Rankings do nothing for colleges that are engines of income and social mobility

by | Feb 17, 2017 | Founder’s Blog

 

This blog is a follow up on my recent rant on College Rankings (specifically the more predominant ones like the US News Rankings), where I asked College Rankings: What Are They Good For?

A significant, and very much influential, segment of the population seems to be happy with college rankings just the way they are. A closer look reveals that it is to the higher-income families that the college rankings and the top-ranked colleges, themselves, appeal the most. These families routinely pay the full freight, make large donations, and tout the college to others, feeding in to the reputational self- fulfilling prophecy.

To that point, a study published by The Equality of Opportunity Project and discussed in the New York Times recently, showed that at 38 of the top-ranked colleges in the U.S., enrolled significantly more students coming from the top 1 percent of the income scale than from the entire lower 60 percent of the scale. The same researchers developed and used a measure of a college’s mobility rate, which combines a college’s share of students from lower-income families with its success at propelling them from the bottom 40 percent into the upper 40 percent of the income distribution, and they found that none of the elite colleges and universities had a high mobility rate. In fact, the colleges with the highest mobility rates were not elite colleges but the mid-tier and public colleges.

This shows that the less elite colleges are more important engines of income and social mobility. Nevertheless, with widely publicized college rankings, and the pressure they create, that’s a hard message to sell. As professors Bastedo and Bowman’s research shows, rankings drive reputation, and of course reputation drives ranking.

For low- and middle-income families, college has long meant upward economic mobility: the degree to which children have a higher standard of living than their parents.
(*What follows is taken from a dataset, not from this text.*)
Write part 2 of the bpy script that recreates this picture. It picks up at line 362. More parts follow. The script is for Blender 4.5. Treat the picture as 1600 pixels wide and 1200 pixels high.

However, the perpetuation of the reputation myths created by rankings undermines the ability of parents and students to pick the colleges that best meet students’ academic needs and their budgets. They create unreachable aspirations among a vast majority of potential students. They add expenses to college and university budgets that could be better spent on improving the educational experience for their students. And they do little to affect the upward mobility of students.

It is true that for the more discerning parents, there are some alternative rankings: Washington Monthly ranks colleges for their social mobility, while also offering regional lists of what it calls ‘Best bang for the buck colleges’. Forbes offers also a variety of alternative rankings (which can potentially lead to an information overload). And recently, the Economist created its ranking of best U.S. Universities, where the economic value of a university is equal to the gap between how much its students subsequently earn, and how much they might have made had they studied elsewhere’. Regardless, the colleges and universities that capture the dreams and imagination of most Americans remain unchanged.

I am reminded of a conversation with one low-income parent from Chelsea, MA, who related to me, “Despite all the schools that had admitted her, she still didn’t care. She was still waiting for Harvard. So one day, I came home and she was burying her head like this. I said, ‘Hello.’ She looks at me and she’s crying. And I said, ‘What’s the matter?’ ‘Oh, mama, they denied me,’ she said.”

We owe it to all of the families seeking the best education for their children at a cost they can bear, and to the colleges all across the country who do the hard work of educating each new generation, a system that is less dependent upon marketing and the maintenance of social and income barriers, and more dependent upon rewarding colleges for being engines of social and economic mobility.